Richard J. Whalen, the author of a best-selling biography of the political patriarch Joseph P. Kennedy who later served as a speechwriter on Richard M. Nixon’s 1968 presidential campaign but quit after becoming disillusioned with the candidate, died July 18 at a nursing home in Yorktown, N.Y. He was 87.

The cause was pneumonia, said his daughter, Laura Whalen Aram.

In 1962, Whalen’s editors at Fortune magazine assigned him a profile of Kennedy, then the father of President John F. Kennedy. The elder Kennedy had made a fortune in various businesses and circulated at the highest levels of the political elite, but little was known about the arc of his life or how he operated behind the scenes.

The profile caused a frenzy in publishing, with editors scrambling to get Whalen to expand the article into a book. “The Founding Father: The Story of Joseph P. Kennedy” was published in 1964 to enthusiastic reviews. It was a finalist for the Pulitzer Prize and the National Book Award.

Writing in the National Review, Joan Didion called the biography “fine and hauntingly detailed, evoking the image of a man whose most stunning characteristic was the naked and sustained force of his want.” She added, “It is precisely because Whalen recognizes Kennedy as a literary character that his book is so brilliantly memorable.”

The next year, Whalen moved from New York to Washington to join the Center for Strategic and International Studies as a writer-in-residence, a position that would launch a career in politics that, in addition to Nixon, led him to advise presidents Ronald Reagan and George H.W. Bush.

In 1967, Nixon admired an article Whalen wrote on nuclear defense while working at the bipartisan think tank.
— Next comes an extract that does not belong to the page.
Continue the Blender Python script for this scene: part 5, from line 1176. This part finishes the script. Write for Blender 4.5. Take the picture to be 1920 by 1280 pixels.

Preparing for a second White House run, Nixon invited him to join his speechwriting staff, and Whalen worked on speeches about the Vietnam War and foreign policy.

As the campaign went on, Whalen – one of the “bright young men” Nixon liked to brag about on his staff – soured on the candidate and his political advisers. He quit in 1968 shortly after the Republican National Convention and wrote “Catch the Falling Flag” (1972), a searing memoir of his time with Nixon.

“I was ashamed of being in the company of mediocre merchandisers behind a facade concealing a sad mixture of cynicism, apprehension, suspicion, and fear – especially fear,” he wrote.

Conservatives praised the book, which was published a month before the break-in at the offices of the Democratic National Committee in the Watergate complex. The ensuing coverup and scandal led Nixon to resign in 1974.

“This bitter book is a documentary of disillusion,” William F. Buckley Jr. wrote in his syndicated column. “Whalen expected a great deal from Richard Nixon, and slowly he concluded that Richard Nixon was purely a political functionary, without any thought at all except to enhance his fortunes.”

Richard James Whalen was born in Brooklyn on Sept. 23, 1935, and grew up in South Queens. His father was a textile executive, and his mother was a bookkeeper.

He studied English and political science at Queens College, receiving a bachelor’s degree in 1957. He played on the baseball team and founded New Poems, a campus literary magazine. His poetry helped woo fellow student Joan Giuffré. They married in 1957.

The same year, he joined the Richmond News Leader as a reporter covering school desegregation. He later became an editorial writer at the paper working for James J. Kilpatrick, a prominent conservative columnist.

Whalen joined Time in 1960, primarily reporting from the South on civil rights protests before Fortune magazine tapped him to write editorials and feature stories.

After leaving the Nixon campaign, Whalen served as an informal adviser to Secretary of State William P. Rogers, writing his “State of the World” report. He also wrote for the Saturday Evening Post, Harper’s Magazine, and The Washington Post.

In addition, he started Worldwide Information Resources, an international news service. After Reagan’s election in 1980, Whalen served as an informal adviser on foreign affairs, trade, and other matters, regularly visiting him in the Oval Office. He also advised George H.W. Bush.

Whalen was also a lobbyist and strategist for Toyota.

In addition to his daughter, of Elkridge, Md., survivors include his wife of 65 years; two sons, R. Christopher Whalen of Briarcliff Manor, N.Y., and Michael Whalen of Queens; a brother; and four grandchildren.

Whalen acknowledged the odd position he found himself in as the author of a book so highly critical of Nixon during a reelection year.

“The reason is obvious: anyone who helps elect a President usually has a strong interest in seeing him reelected,” he wrote in the preface to “Catch the Falling Flag.” “This portrait of Nixon as candidate and President is offered without concern for the partisan consequences. My only loyalty is to the survival of America in freedom, and we are weaker and less free today than we were when Nixon entered the White House.”